Friday, 22 November 1996

VCA Theatre Makers 1996 Nov 22, 1996

 Theatre Makers - Two plays
Victorian College of the Arts Drama School
The Great Divide by Tony Reck
 Old People by Alex Green
 VCA Drama School

The aged are often believed to live in their pasts in a non-sexual haze of heart drugs, tea and toast. The two oldies in Alex Green's short work, Old People, are no exception to this myth.

This black-comic masked piece is located in the rough, concrete back space of the Drama School building of VCA. The location provided the perfect setting for a cyclone wire enclosed rubbish dump. Do the old couple live on a tip? Is it a metaphor for their dislocated lives? Either way, the design serves the narrative.

These two, who appear to be Eastern European post-war immigrants who have not done to well financially in the land of milk and honey, pine for their pasts, their secrets, imagined or long-lost friends, their almost forgotten sexuality. They play games, taunt and dress up in giant teddy costumes. The past is a place of joy and sadness. Paraphrasing Shakespeare, "It's rosemary." "That's for remembrance." It seems to be all they have, apart from each other.

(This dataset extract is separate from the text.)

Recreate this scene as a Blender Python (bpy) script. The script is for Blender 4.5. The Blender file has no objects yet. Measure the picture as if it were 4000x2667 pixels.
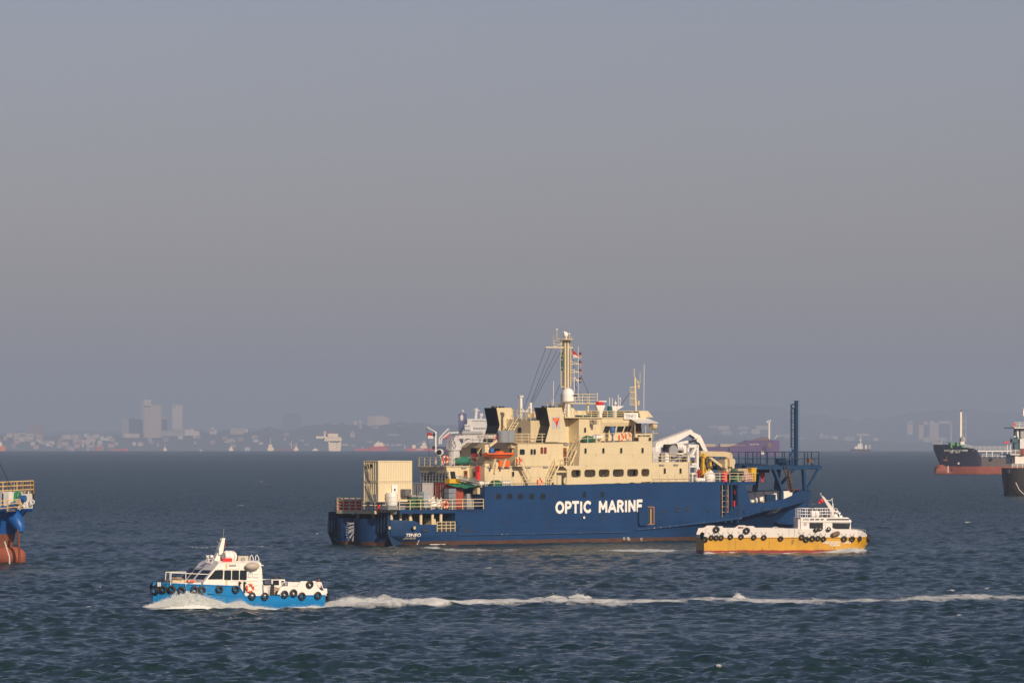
import bpy, bmesh, math, random
import numpy as np
from mathutils import Vector, Matrix
random.seed(7)
RNG = np.random.default_rng(7)

# ------------------------------------------------------------------ camera, sky, sun, exposure
SC = bpy.context.scene
F = 22222.0            # focal length in photo pixels (200 mm lens)
EL = 1718.0            # eye level row in the photo
CAMH = 13.0            # camera height above the water
REARTH = 7.28e6        # radius with refraction
cam_d = bpy.data.cameras.new('camera')
cam = bpy.data.objects.new('camera', cam_d)
SC.collection.objects.link(cam)
cam_d.sensor_width = 36.0
cam_d.lens = 36.0 * F / 4000.0
cam_d.shift_y = (EL - 1333.5) / 4000.0
cam_d.clip_start = 1.0
cam_d.clip_end = 90000.0
cam.location = (0, 0, CAMH)
cam.rotation_euler = (math.radians(90), 0, 0)
SC.camera = cam

SUN_AZ, SUN_EL = 149.0, 27.0     # degrees clockwise from the view direction, degrees above the horizon
W = bpy.data.worlds.new("World")
SC.world = W
W.use_nodes = True
nt = W.node_tree
nt.nodes.clear()
sky = nt.nodes.new('ShaderNodeTexSky')
sky.sky_type = 'NISHITA'
sky.sun_disc = False
sky.sun_elevation = math.radians(SUN_EL)
sky.sun_rotation = math.radians(SUN_AZ)
sky.altitude = 10
sky.air_density = 1.0
sky.dust_density = 1.0
sky.ozone_density = 2.0
bg = nt.nodes.new('ShaderNodeBackground')
bg.inputs['Strength'].default_value = 0.066
wo = nt.nodes.new('ShaderNodeOutputWorld')
tint = nt.nodes.new('ShaderNodeMix'); tint.data_type = 'RGBA'; tint.blend_type = 'MULTIPLY'
tint.inputs[0].default_value = 1.0
tint.inputs[7].default_value = (1.0, .84, .995, 1)
nt.links.new(sky.outputs[0], tint.inputs[6])
nt.links.new(tint.outputs[2], bg.inputs['Color'])
nt.links.new(bg.outputs[0], wo.inputs['Surface'])

sd = bpy.data.lights.new('sun', 'SUN')
sd.energy = 4.9
sd.angle = math.radians(0.5)
sd.color = (1.0, 0.80, 0.57)
sun = bpy.data.objects.new('sun', sd)
SC.collection.objects.link(sun)
_az, _el = math.radians(SUN_AZ), math.radians(SUN_EL)
to_sun = Vector((math.sin(_az) * math.cos(_el), math.cos(_az) * math.cos(_el), math.sin(_el)))
sun.rotation_euler = to_sun.to_track_quat('Z', 'Y').to_euler()
sun.location = (60, -60, 200)

SC.view_settings.view_transform = 'Standard'
SC.view_settings.look = 'None'
SC.view_settings.exposure = 0.0
SC.view_settings.gamma = 1.0
SC.view_settings.use_curve_mapping = False
SC.cycles.use_denoising = True
SC.cycles.max_bounces = 6
SC.cycles.volume_bounces = 1
SC.cycles.transparent_max_bounces = 8

HAZE_DENSITY = 9.0e-5
HAZE_COLOR = (0.50, 0.625, 0.84)
# ------------------------------------------------------------------ helpers
def seaz(r):
    return -r * r / (2 * REARTH)

def ray(px, py):
    return Vector(((px - 2000.0) / F, 1.0, (EL - py) / F))

def on_sea(px, py):
    """water point seen at photo pixel"""
    d = ray(px, py)
    s = -d.z
    # CAMH - s r = -r^2/2R
    a = 1 / (2 * REARTH)
    disc = s * s - 4 * a * CAMH
    r = (s - math.sqrt(max(disc, 0))) / (2 * a)
    return Vector((d.x * r, r, seaz(r)))

def at(px, py, Y):
    d = ray(px, py)
    return Vector((d.x * Y, Y, CAMH + d.z * Y))

class Crop:
    def __init__(s, x0, y0, k):
        s.x0, s.y0, s.k = x0, y0, k
    def __call__(s, x, y):
        return (s.x0 + x / s.k, s.y0 + y / s.k)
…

Tony Reck's play script was workshopped at the Playwrights' conference this year but it required a full production to realise its predominantly visual and physical emphasis. David Symons, himself a VCA graduate, has scattered the sparse dialogue amidst multi-media imagery provided by multiple slide screens, film projector, soundscape and recorded voice. It is primarily a conceptual piece of theatre, influenced by the abstraction of performance art.

The juxtaposition of imagery is effective at times but most often it remains bewildering or overstated. The hour long piece takes off fifteen minutes in when the actual narrative about a family is clarified to some degree. To suggest that there is a coherent narrative thread is to undermine the style and concept of Reck's work and Symon's direction.

The characters are representative of the family of parents and two sons. The jump-cut physical movement style fragments moments of their lives and the shifts in relationships. The dislocation of people in suburbia is accented and the dysfunction of families in the modern world is heightened by the abstraction.

The work of the VCA Theatremakers (writers, directors and animateurs) is showcased this week in various college venues.